When I brought Sky home from the farm in North Carolina where she was born, I began immediately to prepare her for her future work as a service dog.  Well, in fact, I began before I brought her home.  I began on the plane.  I had arranged to fly her as a service dog in training since the moment she was mine, that’s what she was.  As such, though I had a Sherpa bag, I was able to keep her out with me except for take-off and landing.  At 8 weeks of age, I began to show Sky that her job was to be with me, knowing that as she matured, became more observant and as I gave her reinforcement when she got even a small step right, she would figure out what the job was.


When training complex behaviors, when training any kind of behaviors, it is important for the trainer to have several things in mind.  You must know where it is you are heading.  In other words, you must know the goal, what you want the dog to do eventually.  And certainly, you must not do things early on that will impede that goal later on.  If, for example, you do not want your Saint Bernard to loll and drool on your couch when he weights only-god-knows how many pounds as an adult, you must not let him up on the couch when he is a youngster.  Next you need to be able to break down the behavior into steps, steps your dog can comprehend and learn, and to teach those steps methodically, one at a time, stringing them together as is appropriate.  Thus the trick “Say Your Prayers” would start with “Paws Up” and only later on, would your dog do Paws Up while seated and then eventually would dip his head between his paws as if in prayer.  In addition, the trainer must understand how the dog interprets each step in his training.  This is not so urgent when teaching a trick, other than that the mood be jolly and the dog be jolly as well.  But for the service dog, this is crucial.

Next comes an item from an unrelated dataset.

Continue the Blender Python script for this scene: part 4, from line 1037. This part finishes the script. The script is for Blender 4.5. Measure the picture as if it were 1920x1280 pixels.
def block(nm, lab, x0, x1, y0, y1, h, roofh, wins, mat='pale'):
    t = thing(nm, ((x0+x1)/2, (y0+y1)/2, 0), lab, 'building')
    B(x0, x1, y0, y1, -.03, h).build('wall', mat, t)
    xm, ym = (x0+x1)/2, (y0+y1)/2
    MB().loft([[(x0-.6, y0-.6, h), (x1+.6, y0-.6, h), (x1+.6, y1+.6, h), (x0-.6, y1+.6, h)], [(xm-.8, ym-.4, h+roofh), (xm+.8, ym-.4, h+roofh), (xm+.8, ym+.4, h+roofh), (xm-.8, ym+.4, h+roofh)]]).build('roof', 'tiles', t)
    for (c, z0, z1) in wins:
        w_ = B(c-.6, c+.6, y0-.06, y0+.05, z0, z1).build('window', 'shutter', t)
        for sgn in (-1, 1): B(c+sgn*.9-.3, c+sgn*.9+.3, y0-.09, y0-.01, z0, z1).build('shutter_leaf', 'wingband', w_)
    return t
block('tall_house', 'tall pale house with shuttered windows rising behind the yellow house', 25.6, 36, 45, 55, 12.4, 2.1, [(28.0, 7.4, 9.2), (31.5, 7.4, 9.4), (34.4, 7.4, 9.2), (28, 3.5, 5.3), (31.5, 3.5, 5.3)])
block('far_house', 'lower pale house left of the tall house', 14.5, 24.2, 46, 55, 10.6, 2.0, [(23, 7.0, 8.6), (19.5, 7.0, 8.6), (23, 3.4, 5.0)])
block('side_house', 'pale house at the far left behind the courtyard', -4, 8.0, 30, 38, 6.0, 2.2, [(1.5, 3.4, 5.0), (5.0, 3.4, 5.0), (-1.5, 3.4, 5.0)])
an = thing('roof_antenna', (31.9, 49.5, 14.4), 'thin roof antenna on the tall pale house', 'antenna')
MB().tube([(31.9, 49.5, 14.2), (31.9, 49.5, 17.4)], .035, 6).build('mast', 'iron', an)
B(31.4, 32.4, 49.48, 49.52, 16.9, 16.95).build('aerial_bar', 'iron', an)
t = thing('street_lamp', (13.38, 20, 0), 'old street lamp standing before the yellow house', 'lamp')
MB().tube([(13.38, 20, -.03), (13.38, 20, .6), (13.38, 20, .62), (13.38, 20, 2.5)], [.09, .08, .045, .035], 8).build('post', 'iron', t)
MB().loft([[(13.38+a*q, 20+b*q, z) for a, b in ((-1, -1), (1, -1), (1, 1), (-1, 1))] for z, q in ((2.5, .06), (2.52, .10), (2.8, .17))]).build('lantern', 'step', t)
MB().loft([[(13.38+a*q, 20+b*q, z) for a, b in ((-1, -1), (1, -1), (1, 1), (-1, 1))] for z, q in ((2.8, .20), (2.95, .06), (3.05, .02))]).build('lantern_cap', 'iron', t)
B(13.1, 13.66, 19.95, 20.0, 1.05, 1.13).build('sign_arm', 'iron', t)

I have been told many times by people in need of a service dog that they had a dog they wanted to train, that the dog was one or two or even three, and that they went to work or on a business trip or out to dinner and left the dog at home.  How does the dog interpret this?  He thinks, “I am not needed.”  It is by being with his person 24/7 with as few exceptions as possible that a dog comes to see his work, that he takes on the responsibility being offered and that he takes joy in learning his job and in doing it well.

Everything you do is analyzed by your dog.  Ah, he thinks, he told me not to go on the couch, but he doesn’t seem to pay attention when I do.  Oh, he thinks, when she says sit, she means sit.  And so on.  Little things, big things, your dog is always getting the message, even if the message your are giving is not a conscious one, or even if the message is far from what you think it is.  Let your  dog take your favorite spot, get aggressive over a toy with no consequences, disobey your commands, protect his dinner, not come when called unless he feel like it, he’s got the message even if you don’t.  Show your dog appreciation for cheerful obedience when it’s called for, for the comfort of his body next to yours when you are in pain, for blocking a toddler from a fall, for cheering up a sad friend, for sharing toys with equanimity, for moving over when you want to sit near the lamp, he’ll get those messages, too.

He’s not just a wagging tail, a fetching machine, a kissing fool.  There is nothing, absolutely nothing, more important to him than to figure out what’s what in his own world, this philosopher, this interpreter of all he sees, this thinking being.